2. The method of claim 1, wherein said layer-by-layer cross-section files employ standard triangle language (STL) file format, virtual reality modeling language (VRML) file format or WRL file format.

3. The method of claim 2, wherein a spraying diameter of said spraying is about 50 to 100 micrometers.

4. The method of claim 2, wherein said spraying utilizes selective laser sintering, fused deposition modeling, stereolithography apparatus, laminated object manufacturing, direct metal laser sintering, digital light processing or fused filament fabrication.

5. The method of claim 2, wherein said sprayed material is thermoplastic material, metal powder, ceramic powder, alloy, resin, paper, metal film or thin plastic film.

6. The method of claim 2, wherein said article includes cups, bowls, kettles, bottles, pans, tubs, spheres, lampshades or light bulbs.

7. The method of claim 1, wherein a thickness of said cross-sections is about 10 micrometers to 100 micrometers.

8. The method of claim 7, wherein a spraying diameter of said spraying is about 50 to 100 micrometers.

9. The method of claim 7, wherein said spraying utilizes selective laser sintering, fused deposition modeling, stereolithography apparatus, laminated object manufacturing, direct metal laser sintering, digital light processing or fused filament fabrication.

10. The method of claim 7, wherein said sprayed material is thermoplastic material, metal powder, ceramic powder, alloy, resin, paper, metal film or thin plastic film.

11. The method of claim 7, wherein said article includes cups, bowls, kettles, bottles, pans, tubs, spheres, lampshades or light bulbs.

12. The method of claim 1, wherein a spraying diameter of said spraying is about 50 to 100 micrometers.

13. The method of claim 1, wherein said spraying utilizes selective laser sintering, fused deposition modeling, stereolithography apparatus, laminated object manufacturing, direct metal laser sintering, digital light processing or fused filament fabrication.

14. The method of claim 1, wherein said sprayed material is thermoplastic material, metal powder, ceramic powder, alloy, resin, paper, metal film or thin plastic film.
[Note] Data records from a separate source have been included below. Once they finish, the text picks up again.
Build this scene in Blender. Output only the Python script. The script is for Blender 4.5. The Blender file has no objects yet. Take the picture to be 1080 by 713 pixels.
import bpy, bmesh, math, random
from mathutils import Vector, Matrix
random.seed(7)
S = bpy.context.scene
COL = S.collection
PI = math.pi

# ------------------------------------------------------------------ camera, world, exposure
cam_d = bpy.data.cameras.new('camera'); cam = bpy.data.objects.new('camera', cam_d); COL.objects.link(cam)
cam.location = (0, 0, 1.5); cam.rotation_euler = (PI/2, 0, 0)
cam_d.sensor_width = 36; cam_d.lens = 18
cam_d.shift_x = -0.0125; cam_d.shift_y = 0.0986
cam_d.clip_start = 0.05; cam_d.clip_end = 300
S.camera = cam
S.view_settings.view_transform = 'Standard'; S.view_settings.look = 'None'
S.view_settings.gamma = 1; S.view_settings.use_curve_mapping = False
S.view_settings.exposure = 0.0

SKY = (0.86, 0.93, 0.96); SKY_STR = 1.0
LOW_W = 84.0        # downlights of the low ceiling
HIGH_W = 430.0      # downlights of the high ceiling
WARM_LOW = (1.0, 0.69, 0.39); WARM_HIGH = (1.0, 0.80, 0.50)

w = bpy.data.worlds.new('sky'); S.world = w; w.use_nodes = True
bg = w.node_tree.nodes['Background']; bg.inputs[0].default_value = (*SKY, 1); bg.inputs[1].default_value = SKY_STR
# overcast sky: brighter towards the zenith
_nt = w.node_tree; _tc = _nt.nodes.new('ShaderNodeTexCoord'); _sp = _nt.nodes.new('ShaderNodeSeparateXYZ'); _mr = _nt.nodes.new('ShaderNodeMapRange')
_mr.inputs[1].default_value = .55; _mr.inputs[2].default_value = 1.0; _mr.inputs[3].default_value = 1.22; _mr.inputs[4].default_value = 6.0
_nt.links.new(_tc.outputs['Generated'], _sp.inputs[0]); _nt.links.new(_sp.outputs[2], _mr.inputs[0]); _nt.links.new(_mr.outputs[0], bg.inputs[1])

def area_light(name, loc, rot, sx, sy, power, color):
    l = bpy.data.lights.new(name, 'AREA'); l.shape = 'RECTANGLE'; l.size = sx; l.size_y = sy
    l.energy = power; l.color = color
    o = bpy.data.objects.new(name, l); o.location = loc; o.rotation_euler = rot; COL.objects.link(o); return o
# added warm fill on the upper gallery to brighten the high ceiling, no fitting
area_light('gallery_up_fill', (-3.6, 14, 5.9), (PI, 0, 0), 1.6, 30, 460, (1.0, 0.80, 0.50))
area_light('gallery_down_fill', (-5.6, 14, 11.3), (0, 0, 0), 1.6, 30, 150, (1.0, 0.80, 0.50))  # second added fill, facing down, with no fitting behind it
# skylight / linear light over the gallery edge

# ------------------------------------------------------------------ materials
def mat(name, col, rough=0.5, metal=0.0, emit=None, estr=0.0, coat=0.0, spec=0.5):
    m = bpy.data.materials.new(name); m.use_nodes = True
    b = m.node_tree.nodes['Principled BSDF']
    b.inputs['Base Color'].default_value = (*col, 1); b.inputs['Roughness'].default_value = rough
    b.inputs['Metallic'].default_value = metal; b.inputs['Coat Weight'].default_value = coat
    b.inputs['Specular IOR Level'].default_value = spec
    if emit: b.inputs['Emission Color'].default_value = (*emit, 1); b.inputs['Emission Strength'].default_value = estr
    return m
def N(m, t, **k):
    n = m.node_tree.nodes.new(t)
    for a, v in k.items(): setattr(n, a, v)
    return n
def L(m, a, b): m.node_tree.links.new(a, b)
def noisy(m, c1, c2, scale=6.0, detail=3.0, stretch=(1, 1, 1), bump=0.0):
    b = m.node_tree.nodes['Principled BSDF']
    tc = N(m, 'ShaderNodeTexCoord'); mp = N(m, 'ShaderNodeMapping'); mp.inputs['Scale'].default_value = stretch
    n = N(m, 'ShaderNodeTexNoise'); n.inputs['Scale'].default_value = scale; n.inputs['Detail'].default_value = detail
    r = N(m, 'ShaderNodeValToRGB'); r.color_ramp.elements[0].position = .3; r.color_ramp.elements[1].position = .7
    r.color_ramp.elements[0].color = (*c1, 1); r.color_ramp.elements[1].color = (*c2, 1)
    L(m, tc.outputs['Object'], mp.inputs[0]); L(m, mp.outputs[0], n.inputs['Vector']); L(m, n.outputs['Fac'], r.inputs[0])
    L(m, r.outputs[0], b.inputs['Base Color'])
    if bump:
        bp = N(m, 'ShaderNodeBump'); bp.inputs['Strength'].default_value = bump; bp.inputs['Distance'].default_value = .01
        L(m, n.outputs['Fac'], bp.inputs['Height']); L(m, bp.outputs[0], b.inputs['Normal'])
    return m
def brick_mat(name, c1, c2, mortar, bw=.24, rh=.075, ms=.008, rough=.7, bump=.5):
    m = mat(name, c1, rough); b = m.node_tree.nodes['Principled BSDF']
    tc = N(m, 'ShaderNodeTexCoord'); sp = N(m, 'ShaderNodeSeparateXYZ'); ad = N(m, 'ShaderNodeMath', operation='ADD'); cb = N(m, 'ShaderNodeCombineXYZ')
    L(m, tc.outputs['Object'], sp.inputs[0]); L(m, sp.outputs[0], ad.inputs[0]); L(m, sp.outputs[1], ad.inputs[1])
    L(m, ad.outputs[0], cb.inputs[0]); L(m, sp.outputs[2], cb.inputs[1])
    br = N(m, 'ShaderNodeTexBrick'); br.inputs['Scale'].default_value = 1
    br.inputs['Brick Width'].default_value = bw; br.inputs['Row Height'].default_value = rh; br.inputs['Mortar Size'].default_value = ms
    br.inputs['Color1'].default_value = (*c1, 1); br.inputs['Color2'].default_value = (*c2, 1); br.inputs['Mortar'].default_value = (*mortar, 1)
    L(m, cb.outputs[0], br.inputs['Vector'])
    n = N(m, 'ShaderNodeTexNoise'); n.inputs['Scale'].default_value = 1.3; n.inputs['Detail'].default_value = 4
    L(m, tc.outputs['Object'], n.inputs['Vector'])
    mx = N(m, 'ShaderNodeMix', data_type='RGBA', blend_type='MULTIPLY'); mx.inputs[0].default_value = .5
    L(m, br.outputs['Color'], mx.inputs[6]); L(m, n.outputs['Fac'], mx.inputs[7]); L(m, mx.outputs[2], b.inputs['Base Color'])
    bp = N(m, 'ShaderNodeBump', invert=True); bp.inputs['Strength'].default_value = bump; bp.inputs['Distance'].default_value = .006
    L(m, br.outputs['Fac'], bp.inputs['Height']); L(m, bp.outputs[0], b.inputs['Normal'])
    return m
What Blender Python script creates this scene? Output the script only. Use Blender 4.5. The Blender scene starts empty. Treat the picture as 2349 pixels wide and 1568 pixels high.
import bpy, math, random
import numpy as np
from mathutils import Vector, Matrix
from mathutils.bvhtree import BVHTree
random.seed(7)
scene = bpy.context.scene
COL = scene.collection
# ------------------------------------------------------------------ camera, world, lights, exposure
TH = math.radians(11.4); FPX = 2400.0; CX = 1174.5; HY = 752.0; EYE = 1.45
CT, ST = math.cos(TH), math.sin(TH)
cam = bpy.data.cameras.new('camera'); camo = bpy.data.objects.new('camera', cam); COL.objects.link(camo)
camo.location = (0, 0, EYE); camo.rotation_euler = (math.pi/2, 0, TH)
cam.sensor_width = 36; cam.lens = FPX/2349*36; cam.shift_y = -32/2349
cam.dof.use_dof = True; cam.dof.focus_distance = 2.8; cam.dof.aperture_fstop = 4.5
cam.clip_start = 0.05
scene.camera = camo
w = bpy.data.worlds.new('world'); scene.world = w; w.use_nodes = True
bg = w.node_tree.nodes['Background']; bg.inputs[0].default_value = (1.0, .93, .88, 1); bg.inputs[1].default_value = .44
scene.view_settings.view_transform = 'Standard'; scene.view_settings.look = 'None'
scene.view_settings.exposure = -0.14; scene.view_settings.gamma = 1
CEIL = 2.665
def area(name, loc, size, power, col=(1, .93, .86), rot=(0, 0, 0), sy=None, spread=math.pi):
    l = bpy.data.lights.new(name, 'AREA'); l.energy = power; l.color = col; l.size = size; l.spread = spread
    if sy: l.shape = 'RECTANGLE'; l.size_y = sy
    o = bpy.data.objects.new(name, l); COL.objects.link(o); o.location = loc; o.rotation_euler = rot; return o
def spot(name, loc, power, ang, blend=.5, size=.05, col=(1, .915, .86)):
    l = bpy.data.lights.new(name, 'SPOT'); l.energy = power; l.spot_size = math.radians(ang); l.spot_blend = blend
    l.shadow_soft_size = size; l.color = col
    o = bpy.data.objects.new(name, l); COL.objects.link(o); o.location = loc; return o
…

15. The method of claim 1, wherein said article includes cups, bowls, kettles, bottles, pans, tubs, spheres, lampshades or light bulbs.

16. A method of forming a three-dimensional object on an interior surface of a container, comprising:

preparing a model with computer-aided design or computer software and dividing said model into layer-by-layer cross-section files;

reading cross-section information in said layer-by-layer cross-section files by a spraying device, wherein part of said cross-section information includes interior surface three-dimensional object information;

spraying and depositing liquid or powdered sprayed material layer by layer according to said cross-section information by said spraying device to form cross-sections; and

depositing and adhering said sprayed material layer by layer to form an article and depositing an interior surface three-dimensional object on an interior surface of said article according to said interior surface three-dimensional object information by said spraying device without use of injection molding, demolding and trimming procedures; wherein said sprayed material includes thermoplastic material, metal powder, ceramic powder, alloy, resin, paper, metal film or thin plastic film; said container includes cups, bowls, kettles, bottles, pans, tubs, spheres, lampshades or light bulbs.

17. The method of claim 16, wherein a thickness of said cross-sections is about 10 micrometers to 100 micrometers, wherein a spraying diameter of said spraying is about 50 to 100 micrometers.

18. The method of claim 17, wherein said spraying utilizes selective laser sintering, fused deposition modeling, stereolithography apparatus, laminated object manufacturing, direct metal laser sintering, digital light processing or fused filament fabrication.

19. The method of claim 16, wherein said spraying utilizes selective laser sintering, fused deposition modeling, stereolithography apparatus, laminated object manufacturing, direct metal laser sintering, digital light processing or fused filament fabrication.